Here is just a couple of things to get you started narrowing down where the problem lies :slight_smile:

Just in case anyone else comes across this thread with a similar issue, heres what I came up with:

The guys on IRC were very helpful. Having tested Ardour without the calf plugins it appears to be running fine and without any significant issues. It seems there have been some changes in ardour that have made using the rather old version of the calf plugins unworkable. I run a fairly old OS that I dont update at all unless it is entirely necessary (I do this to avoid distro update breakage that happens from time to time).

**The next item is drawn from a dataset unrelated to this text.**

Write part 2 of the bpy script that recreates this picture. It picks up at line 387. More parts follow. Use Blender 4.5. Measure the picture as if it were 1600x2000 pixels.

Anyway, it seems this is the likely source of the incompatibility issue I now have.

On IRC I was advised that the current Git versions of calf would likely be more stable and usable. Personally, I’m not going to try and build them myself as I checked the dependencies and doubt I can shoe horn them into my current OS without serious work and or breakage of other packages. So for now I’m going to leave the calf plugins alone and see what I can do with other plugins.

I have also noted that some of the INVADA plugins are now causing crashes (although the nice kind where ardour just disappears without abusing my ears en route). There may be others that crop up too as I carry on testing but I’m putting this down to the same as with the calf plugins - OS too old to be using the newer ardour.

Thanks to Paul and the others on IRC for their help. Also thanks to mhartzel for taking the time to offer up some suggestions here.